WHAT IS EXPECTED: Print the data exactly, leaving nothing out.

DATA SHOWN:
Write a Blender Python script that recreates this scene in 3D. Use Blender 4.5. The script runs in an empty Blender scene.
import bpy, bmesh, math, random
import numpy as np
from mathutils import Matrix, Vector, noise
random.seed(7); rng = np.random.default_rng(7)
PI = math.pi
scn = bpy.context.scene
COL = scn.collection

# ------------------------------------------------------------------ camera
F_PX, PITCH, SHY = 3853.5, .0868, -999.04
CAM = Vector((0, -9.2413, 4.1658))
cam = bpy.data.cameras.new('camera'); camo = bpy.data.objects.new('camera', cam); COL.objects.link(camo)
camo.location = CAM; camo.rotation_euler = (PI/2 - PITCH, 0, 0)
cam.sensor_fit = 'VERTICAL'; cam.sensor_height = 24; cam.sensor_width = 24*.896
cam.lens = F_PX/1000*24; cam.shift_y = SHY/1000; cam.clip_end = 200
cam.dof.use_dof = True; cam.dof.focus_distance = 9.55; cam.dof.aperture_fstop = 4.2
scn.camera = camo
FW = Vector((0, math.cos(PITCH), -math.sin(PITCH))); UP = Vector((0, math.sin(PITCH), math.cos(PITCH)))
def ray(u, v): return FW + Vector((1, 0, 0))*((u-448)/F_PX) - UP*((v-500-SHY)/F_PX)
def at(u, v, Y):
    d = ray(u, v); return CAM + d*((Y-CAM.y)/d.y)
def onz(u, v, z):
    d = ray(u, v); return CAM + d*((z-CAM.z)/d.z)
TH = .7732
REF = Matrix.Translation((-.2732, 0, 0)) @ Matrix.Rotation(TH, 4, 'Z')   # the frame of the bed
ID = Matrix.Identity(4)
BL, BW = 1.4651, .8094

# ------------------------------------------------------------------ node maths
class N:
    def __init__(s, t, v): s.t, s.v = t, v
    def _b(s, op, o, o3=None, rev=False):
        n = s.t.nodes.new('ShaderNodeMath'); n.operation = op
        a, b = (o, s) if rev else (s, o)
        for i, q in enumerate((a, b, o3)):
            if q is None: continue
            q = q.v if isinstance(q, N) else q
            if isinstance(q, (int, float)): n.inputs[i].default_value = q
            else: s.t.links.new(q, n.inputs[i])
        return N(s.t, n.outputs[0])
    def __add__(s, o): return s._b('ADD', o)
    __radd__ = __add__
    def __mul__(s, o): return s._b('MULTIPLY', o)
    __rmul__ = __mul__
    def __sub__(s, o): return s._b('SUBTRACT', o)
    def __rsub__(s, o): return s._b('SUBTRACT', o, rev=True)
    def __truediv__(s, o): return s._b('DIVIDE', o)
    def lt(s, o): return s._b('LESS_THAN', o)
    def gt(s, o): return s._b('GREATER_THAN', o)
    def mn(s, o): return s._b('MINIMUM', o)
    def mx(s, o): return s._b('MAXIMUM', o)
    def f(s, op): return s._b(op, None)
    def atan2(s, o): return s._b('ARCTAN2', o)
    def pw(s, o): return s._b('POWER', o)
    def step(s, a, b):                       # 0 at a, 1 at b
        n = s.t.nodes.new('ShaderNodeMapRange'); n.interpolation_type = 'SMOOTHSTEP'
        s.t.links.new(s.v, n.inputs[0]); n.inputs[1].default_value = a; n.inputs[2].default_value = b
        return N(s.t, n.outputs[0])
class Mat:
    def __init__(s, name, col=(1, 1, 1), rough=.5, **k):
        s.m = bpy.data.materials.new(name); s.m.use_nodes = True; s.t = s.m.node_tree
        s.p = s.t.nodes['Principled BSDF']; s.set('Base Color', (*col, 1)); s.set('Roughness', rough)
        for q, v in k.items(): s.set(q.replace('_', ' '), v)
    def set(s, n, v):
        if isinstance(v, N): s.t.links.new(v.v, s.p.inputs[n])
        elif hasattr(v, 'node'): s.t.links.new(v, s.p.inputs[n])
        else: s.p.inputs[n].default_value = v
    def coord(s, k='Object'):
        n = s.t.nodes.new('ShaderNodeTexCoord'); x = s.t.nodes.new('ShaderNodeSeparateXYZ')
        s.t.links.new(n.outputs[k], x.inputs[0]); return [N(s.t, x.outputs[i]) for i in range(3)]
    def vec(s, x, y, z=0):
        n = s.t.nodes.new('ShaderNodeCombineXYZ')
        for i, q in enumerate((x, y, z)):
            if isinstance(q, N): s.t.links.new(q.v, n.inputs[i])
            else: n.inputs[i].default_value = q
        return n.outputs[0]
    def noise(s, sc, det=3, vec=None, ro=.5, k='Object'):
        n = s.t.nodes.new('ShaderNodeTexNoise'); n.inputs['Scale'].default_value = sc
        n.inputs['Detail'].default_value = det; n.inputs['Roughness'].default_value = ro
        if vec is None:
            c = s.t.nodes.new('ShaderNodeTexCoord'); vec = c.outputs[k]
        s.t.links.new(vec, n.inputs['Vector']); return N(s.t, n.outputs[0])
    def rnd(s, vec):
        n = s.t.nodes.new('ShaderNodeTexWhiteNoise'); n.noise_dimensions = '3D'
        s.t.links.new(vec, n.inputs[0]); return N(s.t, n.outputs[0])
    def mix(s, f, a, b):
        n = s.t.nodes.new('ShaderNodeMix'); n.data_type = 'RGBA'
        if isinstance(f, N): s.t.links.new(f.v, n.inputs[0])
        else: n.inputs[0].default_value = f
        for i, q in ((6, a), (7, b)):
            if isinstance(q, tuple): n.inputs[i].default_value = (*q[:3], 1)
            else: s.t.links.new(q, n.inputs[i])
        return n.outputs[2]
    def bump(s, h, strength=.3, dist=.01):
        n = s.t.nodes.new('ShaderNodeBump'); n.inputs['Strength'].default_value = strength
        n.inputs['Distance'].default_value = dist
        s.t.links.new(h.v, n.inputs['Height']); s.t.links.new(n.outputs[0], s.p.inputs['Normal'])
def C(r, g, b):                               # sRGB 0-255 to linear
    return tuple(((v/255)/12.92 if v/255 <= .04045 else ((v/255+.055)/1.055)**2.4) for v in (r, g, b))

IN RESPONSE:
Write a Blender Python script that recreates this scene in 3D. Use Blender 4.5. The script runs in an empty Blender scene.
import bpy, bmesh, math, random
import numpy as np
from mathutils import Matrix, Vector, noise
random.seed(7); rng = np.random.default_rng(7)
PI = math.pi
scn = bpy.context.scene
COL = scn.collection

# ------------------------------------------------------------------ camera
F_PX, PITCH, SHY = 3853.5, .0868, -999.04
CAM = Vector((0, -9.2413, 4.1658))
cam = bpy.data.cameras.new('camera'); camo = bpy.data.objects.new('camera', cam); COL.objects.link(camo)
camo.location = CAM; camo.rotation_euler = (PI/2 - PITCH, 0, 0)
cam.sensor_fit = 'VERTICAL'; cam.sensor_height = 24; cam.sensor_width = 24*.896
cam.lens = F_PX/1000*24; cam.shift_y = SHY/1000; cam.clip_end = 200
cam.dof.use_dof = True; cam.dof.focus_distance = 9.55; cam.dof.aperture_fstop = 4.2
scn.camera = camo
FW = Vector((0, math.cos(PITCH), -math.sin(PITCH))); UP = Vector((0, math.sin(PITCH), math.cos(PITCH)))
def ray(u, v): return FW + Vector((1, 0, 0))*((u-448)/F_PX) - UP*((v-500-SHY)/F_PX)
def at(u, v, Y):
    d = ray(u, v); return CAM + d*((Y-CAM.y)/d.y)
def onz(u, v, z):
    d = ray(u, v); return CAM + d*((z-CAM.z)/d.z)
TH = .7732
REF = Matrix.Translation((-.2732, 0, 0)) @ Matrix.Rotation(TH, 4, 'Z')   # the frame of the bed
ID = Matrix.Identity(4)
BL, BW = 1.4651, .8094

# ------------------------------------------------------------------ node maths
class N:
    def __init__(s, t, v): s.t, s.v = t, v
    def _b(s, op, o, o3=None, rev=False):
        n = s.t.nodes.new('ShaderNodeMath'); n.operation = op
        a, b = (o, s) if rev else (s, o)
        for i, q in enumerate((a, b, o3)):
            if q is None: continue
            q = q.v if isinstance(q, N) else q
            if isinstance(q, (int, float)): n.inputs[i].default_value = q
            else: s.t.links.new(q, n.inputs[i])
        return N(s.t, n.outputs[0])
    def __add__(s, o): return s._b('ADD', o)
    __radd__ = __add__
    def __mul__(s, o): return s._b('MULTIPLY', o)
    __rmul__ = __mul__
    def __sub__(s, o): return s._b('SUBTRACT', o)
    def __rsub__(s, o): return s._b('SUBTRACT', o, rev=True)
    def __truediv__(s, o): return s._b('DIVIDE', o)
    def lt(s, o): return s._b('LESS_THAN', o)
    def gt(s, o): return s._b('GREATER_THAN', o)
    def mn(s, o): return s._b('MINIMUM', o)
    def mx(s, o): return s._b('MAXIMUM', o)
    def f(s, op): return s._b(op, None)
    def atan2(s, o): return s._b('ARCTAN2', o)
    def pw(s, o): return s._b('POWER', o)
    def step(s, a, b):                       # 0 at a, 1 at b
        n = s.t.nodes.new('ShaderNodeMapRange'); n.interpolation_type = 'SMOOTHSTEP'
        s.t.links.new(s.v, n.inputs[0]); n.inputs[1].default_value = a; n.inputs[2].default_value = b
        return N(s.t, n.outputs[0])
class Mat:
    def __init__(s, name, col=(1, 1, 1), rough=.5, **k):
        s.m = bpy.data.materials.new(name); s.m.use_nodes = True; s.t = s.m.node_tree
        s.p = s.t.nodes['Principled BSDF']; s.set('Base Color', (*col, 1)); s.set('Roughness', rough)
        for q, v in k.items(): s.set(q.replace('_', ' '), v)
    def set(s, n, v):
        if isinstance(v, N): s.t.links.new(v.v, s.p.inputs[n])
        elif hasattr(v, 'node'): s.t.links.new(v, s.p.inputs[n])
        else: s.p.inputs[n].default_value = v
    def coord(s, k='Object'):
        n = s.t.nodes.new('ShaderNodeTexCoord'); x = s.t.nodes.new('ShaderNodeSeparateXYZ')
        s.t.links.new(n.outputs[k], x.inputs[0]); return [N(s.t, x.outputs[i]) for i in range(3)]
    def vec(s, x, y, z=0):
        n = s.t.nodes.new('ShaderNodeCombineXYZ')
        for i, q in enumerate((x, y, z)):
            if isinstance(q, N): s.t.links.new(q.v, n.inputs[i])
            else: n.inputs[i].default_value = q
        return n.outputs[0]
    def noise(s, sc, det=3, vec=None, ro=.5, k='Object'):
        n = s.t.nodes.new('ShaderNodeTexNoise'); n.inputs['Scale'].default_value = sc
        n.inputs['Detail'].default_value = det; n.inputs['Roughness'].default_value = ro
        if vec is None:
            c = s.t.nodes.new('ShaderNodeTexCoord'); vec = c.outputs[k]
        s.t.links.new(vec, n.inputs['Vector']); return N(s.t, n.outputs[0])
    def rnd(s, vec):
        n = s.t.nodes.new('ShaderNodeTexWhiteNoise'); n.noise_dimensions = '3D'
        s.t.links.new(vec, n.inputs[0]); return N(s.t, n.outputs[0])
    def mix(s, f, a, b):
        n = s.t.nodes.new('ShaderNodeMix'); n.data_type = 'RGBA'
        if isinstance(f, N): s.t.links.new(f.v, n.inputs[0])
        else: n.inputs[0].default_value = f
        for i, q in ((6, a), (7, b)):
            if isinstance(q, tuple): n.inputs[i].default_value = (*q[:3], 1)
            else: s.t.links.new(q, n.inputs[i])
        return n.outputs[2]
    def bump(s, h, strength=.3, dist=.01):
        n = s.t.nodes.new('ShaderNodeBump'); n.inputs['Strength'].default_value = strength
        n.inputs['Distance'].default_value = dist
        s.t.links.new(h.v, n.inputs['Height']); s.t.links.new(n.outputs[0], s.p.inputs['Normal'])
def C(r, g, b):                               # sRGB 0-255 to linear
    return tuple(((v/255)/12.92 if v/255 <= .04045 else ((v/255+.055)/1.055)**2.4) for v in (r, g, b))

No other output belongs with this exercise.